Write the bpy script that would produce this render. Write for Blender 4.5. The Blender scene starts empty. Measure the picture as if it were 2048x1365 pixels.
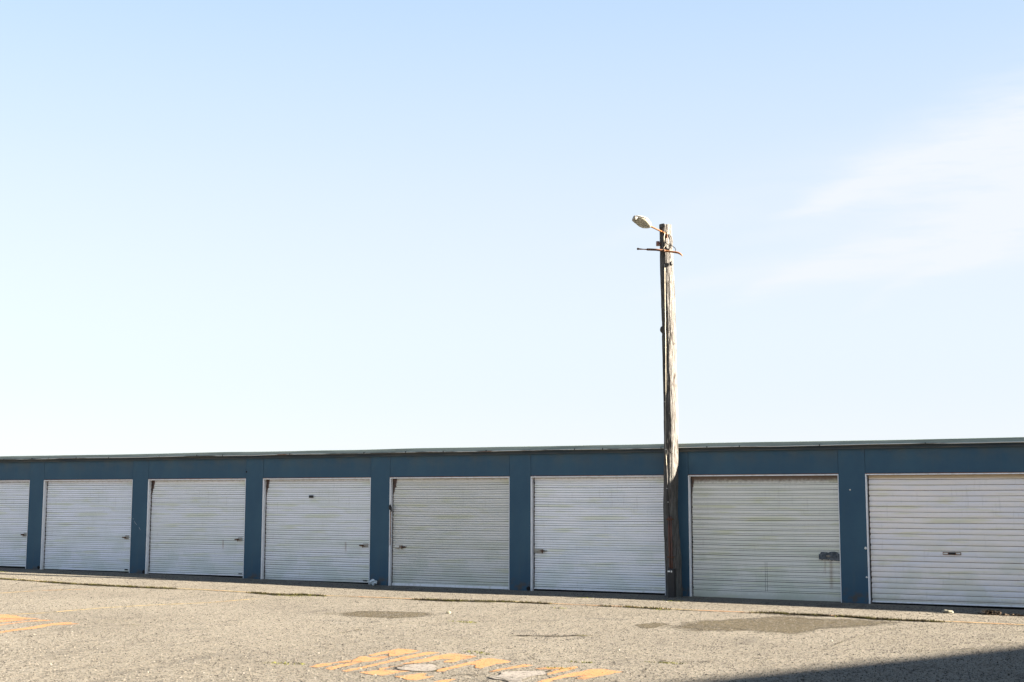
...
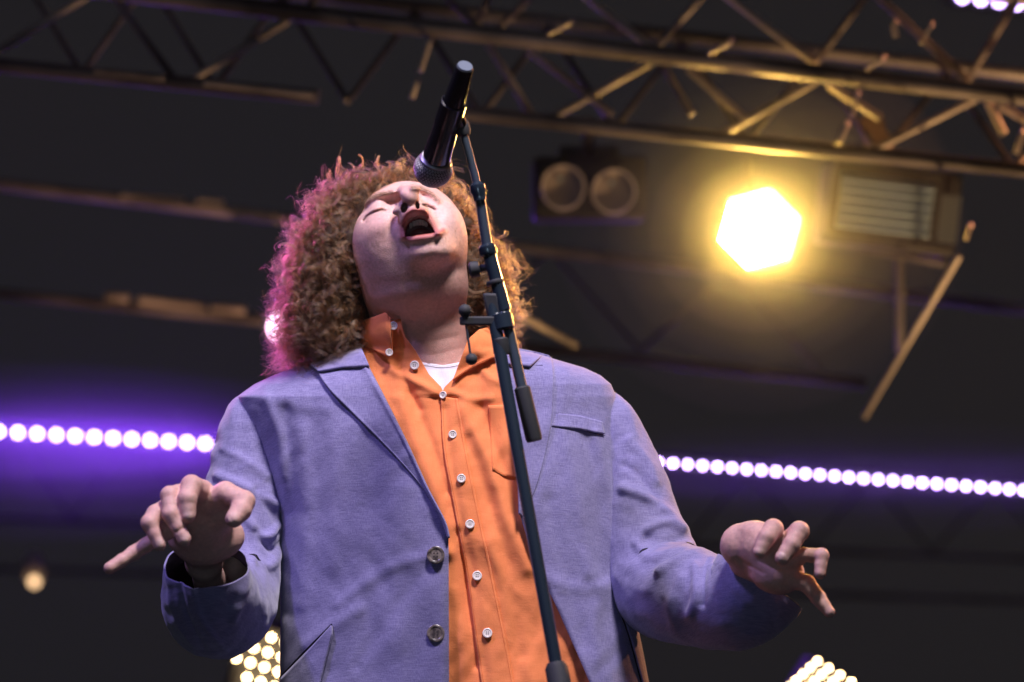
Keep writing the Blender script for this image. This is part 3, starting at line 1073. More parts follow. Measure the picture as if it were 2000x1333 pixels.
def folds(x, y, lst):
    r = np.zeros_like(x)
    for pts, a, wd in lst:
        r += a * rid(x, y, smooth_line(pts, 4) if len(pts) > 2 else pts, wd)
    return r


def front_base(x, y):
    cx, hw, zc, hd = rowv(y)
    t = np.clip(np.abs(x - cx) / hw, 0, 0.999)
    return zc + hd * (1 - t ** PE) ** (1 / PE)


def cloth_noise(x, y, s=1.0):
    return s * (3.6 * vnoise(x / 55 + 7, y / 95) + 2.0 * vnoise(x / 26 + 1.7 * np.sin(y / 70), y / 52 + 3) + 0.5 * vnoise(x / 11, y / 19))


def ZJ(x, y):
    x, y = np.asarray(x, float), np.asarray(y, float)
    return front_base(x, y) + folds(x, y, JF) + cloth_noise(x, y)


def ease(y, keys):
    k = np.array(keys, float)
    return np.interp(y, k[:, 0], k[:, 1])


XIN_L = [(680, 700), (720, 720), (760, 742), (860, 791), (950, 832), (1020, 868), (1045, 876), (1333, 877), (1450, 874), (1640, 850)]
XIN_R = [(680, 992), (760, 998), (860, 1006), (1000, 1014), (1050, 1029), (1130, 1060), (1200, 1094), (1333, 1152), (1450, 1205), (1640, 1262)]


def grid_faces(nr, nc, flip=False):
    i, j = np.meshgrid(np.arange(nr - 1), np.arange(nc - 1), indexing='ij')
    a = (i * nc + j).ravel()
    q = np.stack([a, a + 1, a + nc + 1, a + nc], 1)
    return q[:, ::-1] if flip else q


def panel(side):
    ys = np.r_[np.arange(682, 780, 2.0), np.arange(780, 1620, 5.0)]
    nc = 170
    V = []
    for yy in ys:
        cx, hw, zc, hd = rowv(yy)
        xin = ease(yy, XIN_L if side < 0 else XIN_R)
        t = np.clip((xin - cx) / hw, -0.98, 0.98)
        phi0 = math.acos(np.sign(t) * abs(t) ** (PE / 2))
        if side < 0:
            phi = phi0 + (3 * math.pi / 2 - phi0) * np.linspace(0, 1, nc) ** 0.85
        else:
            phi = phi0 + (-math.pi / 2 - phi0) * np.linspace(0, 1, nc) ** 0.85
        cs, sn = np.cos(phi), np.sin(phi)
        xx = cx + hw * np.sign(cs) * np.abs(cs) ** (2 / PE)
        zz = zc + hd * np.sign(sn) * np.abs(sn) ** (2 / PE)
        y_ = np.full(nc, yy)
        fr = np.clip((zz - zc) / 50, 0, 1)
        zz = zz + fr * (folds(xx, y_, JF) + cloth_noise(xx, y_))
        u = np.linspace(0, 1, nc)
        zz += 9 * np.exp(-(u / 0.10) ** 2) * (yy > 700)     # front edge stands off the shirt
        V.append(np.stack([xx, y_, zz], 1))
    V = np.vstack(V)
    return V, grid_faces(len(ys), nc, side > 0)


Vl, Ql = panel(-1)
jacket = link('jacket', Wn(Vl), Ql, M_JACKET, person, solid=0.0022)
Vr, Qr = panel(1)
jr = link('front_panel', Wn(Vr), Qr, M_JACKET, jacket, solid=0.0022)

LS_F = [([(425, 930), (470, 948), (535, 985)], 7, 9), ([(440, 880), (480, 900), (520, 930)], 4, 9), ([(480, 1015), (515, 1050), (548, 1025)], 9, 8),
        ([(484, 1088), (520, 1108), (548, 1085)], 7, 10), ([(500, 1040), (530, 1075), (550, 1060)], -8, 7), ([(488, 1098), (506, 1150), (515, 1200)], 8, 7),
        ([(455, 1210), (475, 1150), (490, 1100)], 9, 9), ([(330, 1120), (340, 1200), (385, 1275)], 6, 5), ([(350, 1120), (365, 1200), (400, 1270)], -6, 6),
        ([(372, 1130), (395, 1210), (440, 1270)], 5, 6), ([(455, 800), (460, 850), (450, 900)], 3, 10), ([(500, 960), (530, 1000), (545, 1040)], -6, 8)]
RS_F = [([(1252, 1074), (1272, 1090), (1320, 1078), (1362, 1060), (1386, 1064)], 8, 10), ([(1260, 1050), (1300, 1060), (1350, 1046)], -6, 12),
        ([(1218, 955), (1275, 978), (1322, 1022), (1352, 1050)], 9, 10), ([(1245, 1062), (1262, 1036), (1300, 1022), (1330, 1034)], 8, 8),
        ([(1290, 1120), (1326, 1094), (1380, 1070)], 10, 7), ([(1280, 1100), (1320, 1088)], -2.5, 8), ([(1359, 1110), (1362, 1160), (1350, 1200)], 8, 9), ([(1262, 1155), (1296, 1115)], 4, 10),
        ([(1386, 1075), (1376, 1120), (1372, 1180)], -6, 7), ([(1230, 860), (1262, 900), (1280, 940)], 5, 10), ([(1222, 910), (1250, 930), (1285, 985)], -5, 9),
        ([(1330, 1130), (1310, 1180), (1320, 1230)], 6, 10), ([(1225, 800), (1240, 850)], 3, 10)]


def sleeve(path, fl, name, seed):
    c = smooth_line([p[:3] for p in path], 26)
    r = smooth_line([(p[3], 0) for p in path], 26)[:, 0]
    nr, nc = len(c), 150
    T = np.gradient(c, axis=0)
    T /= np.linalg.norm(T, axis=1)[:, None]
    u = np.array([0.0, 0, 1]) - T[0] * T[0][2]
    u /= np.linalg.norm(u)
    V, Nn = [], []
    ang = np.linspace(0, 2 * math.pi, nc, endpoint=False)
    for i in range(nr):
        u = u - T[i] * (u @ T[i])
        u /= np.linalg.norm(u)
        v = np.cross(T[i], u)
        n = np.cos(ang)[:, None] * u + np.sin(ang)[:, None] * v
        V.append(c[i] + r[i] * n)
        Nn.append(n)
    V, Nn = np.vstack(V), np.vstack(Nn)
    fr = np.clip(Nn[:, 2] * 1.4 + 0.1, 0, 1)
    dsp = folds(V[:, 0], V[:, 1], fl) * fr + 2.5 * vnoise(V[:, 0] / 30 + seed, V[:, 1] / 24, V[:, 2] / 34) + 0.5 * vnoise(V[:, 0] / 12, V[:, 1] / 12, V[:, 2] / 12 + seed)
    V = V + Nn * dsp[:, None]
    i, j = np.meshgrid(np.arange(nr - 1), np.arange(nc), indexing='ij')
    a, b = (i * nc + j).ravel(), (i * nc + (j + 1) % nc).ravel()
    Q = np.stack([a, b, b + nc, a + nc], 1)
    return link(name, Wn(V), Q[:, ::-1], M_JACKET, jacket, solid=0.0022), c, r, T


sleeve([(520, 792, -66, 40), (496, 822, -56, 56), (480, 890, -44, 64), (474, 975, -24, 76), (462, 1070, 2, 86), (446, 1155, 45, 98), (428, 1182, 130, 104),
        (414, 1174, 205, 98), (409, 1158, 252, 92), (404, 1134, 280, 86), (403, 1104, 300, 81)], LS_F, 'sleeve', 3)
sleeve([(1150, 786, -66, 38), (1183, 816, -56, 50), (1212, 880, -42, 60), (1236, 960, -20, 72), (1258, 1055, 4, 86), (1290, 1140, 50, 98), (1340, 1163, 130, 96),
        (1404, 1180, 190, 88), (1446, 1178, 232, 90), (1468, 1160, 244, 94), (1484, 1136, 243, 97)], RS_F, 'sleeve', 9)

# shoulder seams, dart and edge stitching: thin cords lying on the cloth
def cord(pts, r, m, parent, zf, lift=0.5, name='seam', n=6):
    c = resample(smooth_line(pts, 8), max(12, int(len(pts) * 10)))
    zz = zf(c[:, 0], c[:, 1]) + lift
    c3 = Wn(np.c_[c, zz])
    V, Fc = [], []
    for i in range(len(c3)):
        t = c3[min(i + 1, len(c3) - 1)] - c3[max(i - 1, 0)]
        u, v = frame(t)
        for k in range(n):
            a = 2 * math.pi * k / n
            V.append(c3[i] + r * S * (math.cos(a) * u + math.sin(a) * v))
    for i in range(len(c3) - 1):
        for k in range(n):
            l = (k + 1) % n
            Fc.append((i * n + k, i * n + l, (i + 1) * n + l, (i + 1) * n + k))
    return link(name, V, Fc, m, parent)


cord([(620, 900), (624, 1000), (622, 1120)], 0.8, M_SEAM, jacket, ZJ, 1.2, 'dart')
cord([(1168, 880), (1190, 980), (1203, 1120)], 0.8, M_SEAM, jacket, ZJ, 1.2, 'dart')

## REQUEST
Identify and list each line with the word "pixels".

## RESPONSE
Write the bpy script that would produce this render. Write for Blender 4.5. The Blender scene starts empty. Measure the picture as if it were 2048x1365 pixels.
Keep writing the Blender script for this image. This is part 3, starting at line 1073. More parts follow. Measure the picture as if it were 2000x1333 pixels.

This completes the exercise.